WORK INSTRUCTIONS
All of the lines below are to be printed again exactly; images are excluded from the output.

## Start DATA SEGMENT

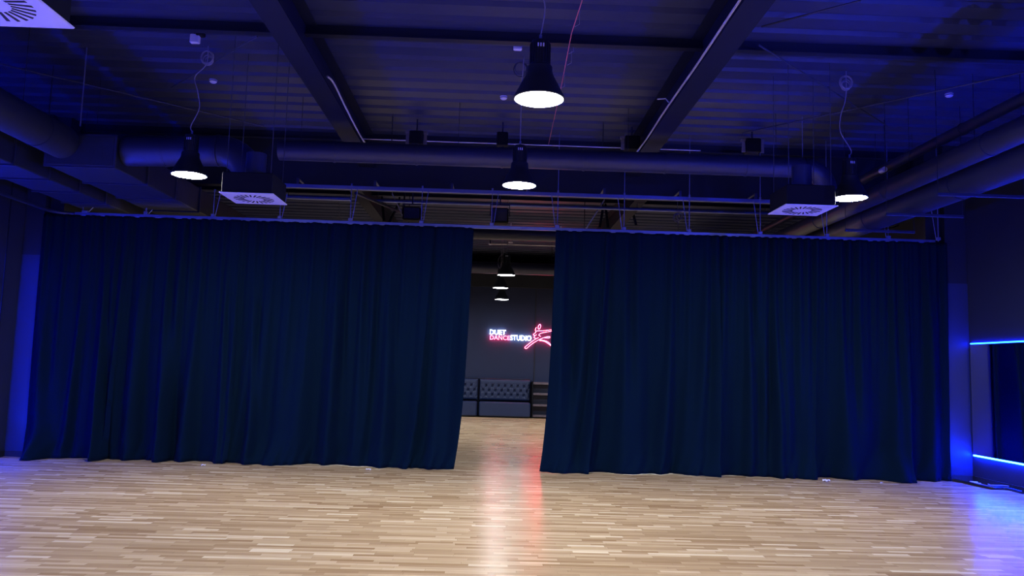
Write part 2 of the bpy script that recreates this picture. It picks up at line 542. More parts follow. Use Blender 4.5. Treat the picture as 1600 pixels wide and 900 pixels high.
# left ducts
root = duct_run('insulated_duct', -5.62, 4.32, .215, 2.0, 10.2, 'large round duct running along the upper left side', M['duct_wrap'], (5, 7.4, 9.6), (7.6, 9.3))
def rduct(name, x0, x1, z0, z1, y0, y1, label, seams, hang):
    r = empty(name, ((x0 + x1) / 2, y0, z0), label, 'duct')
    hw = (x1 - x0) / 2; h = z1 - z0; L = y1 - y0
    MB().bbox(-hw, hw, 0, L, 0, h, .012).build('duct_body', M['duct_wrap'], r)
    mb = MB()
    for s in seams:
        s -= y0
        mb.box(-hw - .02, hw + .02, s - .015, s + .015, -.02, h + .02)
    build_each(mb, 'joint_flange', M['duct'], r)
    mb = MB()
    for s in hang:
        mb.tube([(-hw * .5, s - y0, h), (-hw * .5, s - y0, ZD - z0)], .004, 6)
    build_each(mb, 'hanger_rod', M['purlin'], r)
    return r
rduct('rectangular_duct', -5.82, -4.95, 4.02, 4.42, 10.2, 16.5, 'wide rectangular duct continuing the round left duct toward the curtain', (10.22, 11.2, 12.2, 13.2), (11.0, 12.9))
rduct('rectangular_duct', -6.75, -6.10, 3.96, 4.30, 2.0, 16.5, 'rectangular duct nearest the left wall, blue lit underside', (6, 8.4, 10.0, 10.8, 11.6, 12.4), (10.2, 12.6))
rod('hook_rod', [(-5.25, 9.9, ZD), (-5.25, 9.9, 4.45)], .008, M['rod'], 'thin hanging rod with hook above the left ducts', 'rod')

# ------------------------------------------------------------------ curtain track
ZT = 3.85
root = empty('curtain_track', (0, YC, ZT), 'long silver curtain track hanging above both dark curtains', 'rail')
MB().bbox(-6.75, 7.18, -.025, .025, -.03, .025, .006).build('rail', M['alu'], root)
pts = [(-6.75, 0, 0)] + [(-6.75 - .3 * math.sin(a), -.3 + .3 * math.cos(a), 0) for a in [k * math.pi / 12 for k in range(1, 7)]] + [(-7.05, -5.0, 0)]
MB().tube(pts, .027, 8).build('side_rail', M['duct'], root)
hx = [228, 333, 437, 547, 658, 768, 871, 975, 1077, 1188, 1292, 1388, 1466]
for i, px in enumerate(hx):
    p = at(px, 350 + (px - 700) * .03, Y=YC)
    x = p.x
    if i < 1: top = 3.96 - ZT
    elif i < 3: top = 4.30 - ZT
    elif i < 6: top = 4.47 - ZT
    else: top = ZD - ZT
    t2 = (4.42 - ZT) if i >= 3 else top
    lean = -.11 if i >= 6 else .10
    mb = MB().tube([(x, 0, 0), (x, 0, top)], .0075, 6)
    mb.tube([(x + lean * .3, .0, .02), (x + lean, 0, t2)], .0065, 6)
    mb.bbox(x - .03, x + .03, -.03, .03, .02, .07, .006)
    mb.lathe([(.016, -.02), (.016, .02)], (x, 0, min(top, 4.47 - ZT)), 8)
    mb.build('hanger', M['rod'], root)
p0, p1 = at(228, 336, Y=YC), at(75, 330, Y=YC)
for xx in (-6.62,):
    MB().tube([(xx, 0, 0), (xx - .02, 0, .14)], .0075, 6).tube([(xx + .05, 0, 0), (xx + .17, 0, .14)], .006, 6).bbox(xx - .02, xx + .07, -.03, .03, .02, .06, .006).build('hanger', M['rod'], root)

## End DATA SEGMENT

TASK OUTPUT
Write part 2 of the bpy script that recreates this picture. It picks up at line 542. More parts follow. Use Blender 4.5. Treat the picture as 1600 pixels wide and 900 pixels high.
# left ducts
root = duct_run('insulated_duct', -5.62, 4.32, .215, 2.0, 10.2, 'large round duct running along the upper left side', M['duct_wrap'], (5, 7.4, 9.6), (7.6, 9.3))
def rduct(name, x0, x1, z0, z1, y0, y1, label, seams, hang):
    r = empty(name, ((x0 + x1) / 2, y0, z0), label, 'duct')
    hw = (x1 - x0) / 2; h = z1 - z0; L = y1 - y0
    MB().bbox(-hw, hw, 0, L, 0, h, .012).build('duct_body', M['duct_wrap'], r)
    mb = MB()
    for s in seams:
        s -= y0
        mb.box(-hw - .02, hw + .02, s - .015, s + .015, -.02, h + .02)
    build_each(mb, 'joint_flange', M['duct'], r)
    mb = MB()
    for s in hang:
        mb.tube([(-hw * .5, s - y0, h), (-hw * .5, s - y0, ZD - z0)], .004, 6)
    build_each(mb, 'hanger_rod', M['purlin'], r)
    return r
rduct('rectangular_duct', -5.82, -4.95, 4.02, 4.42, 10.2, 16.5, 'wide rectangular duct continuing the round left duct toward the curtain', (10.22, 11.2, 12.2, 13.2), (11.0, 12.9))
rduct('rectangular_duct', -6.75, -6.10, 3.96, 4.30, 2.0, 16.5, 'rectangular duct nearest the left wall, blue lit underside', (6, 8.4, 10.0, 10.8, 11.6, 12.4), (10.2, 12.6))
rod('hook_rod', [(-5.25, 9.9, ZD), (-5.25, 9.9, 4.45)], .008, M['rod'], 'thin hanging rod with hook above the left ducts', 'rod')

# ------------------------------------------------------------------ curtain track
ZT = 3.85
root = empty('curtain_track', (0, YC, ZT), 'long silver curtain track hanging above both dark curtains', 'rail')
MB().bbox(-6.75, 7.18, -.025, .025, -.03, .025, .006).build('rail', M['alu'], root)
pts = [(-6.75, 0, 0)] + [(-6.75 - .3 * math.sin(a), -.3 + .3 * math.cos(a), 0) for a in [k * math.pi / 12 for k in range(1, 7)]] + [(-7.05, -5.0, 0)]
MB().tube(pts, .027, 8).build('side_rail', M['duct'], root)
hx = [228, 333, 437, 547, 658, 768, 871, 975, 1077, 1188, 1292, 1388, 1466]
for i, px in enumerate(hx):
    p = at(px, 350 + (px - 700) * .03, Y=YC)
    x = p.x
    if i < 1: top = 3.96 - ZT
    elif i < 3: top = 4.30 - ZT
    elif i < 6: top = 4.47 - ZT
    else: top = ZD - ZT
    t2 = (4.42 - ZT) if i >= 3 else top
    lean = -.11 if i >= 6 else .10
    mb = MB().tube([(x, 0, 0), (x, 0, top)], .0075, 6)
    mb.tube([(x + lean * .3, .0, .02), (x + lean, 0, t2)], .0065, 6)
    mb.bbox(x - .03, x + .03, -.03, .03, .02, .07, .006)
    mb.lathe([(.016, -.02), (.016, .02)], (x, 0, min(top, 4.47 - ZT)), 8)
    mb.build('hanger', M['rod'], root)
p0, p1 = at(228, 336, Y=YC), at(75, 330, Y=YC)
for xx in (-6.62,):
    MB().tube([(xx, 0, 0), (xx - .02, 0, .14)], .0075, 6).tube([(xx + .05, 0, 0), (xx + .17, 0, .14)], .006, 6).bbox(xx - .02, xx + .07, -.03, .03, .02, .06, .006).build('hanger', M['rod'], root)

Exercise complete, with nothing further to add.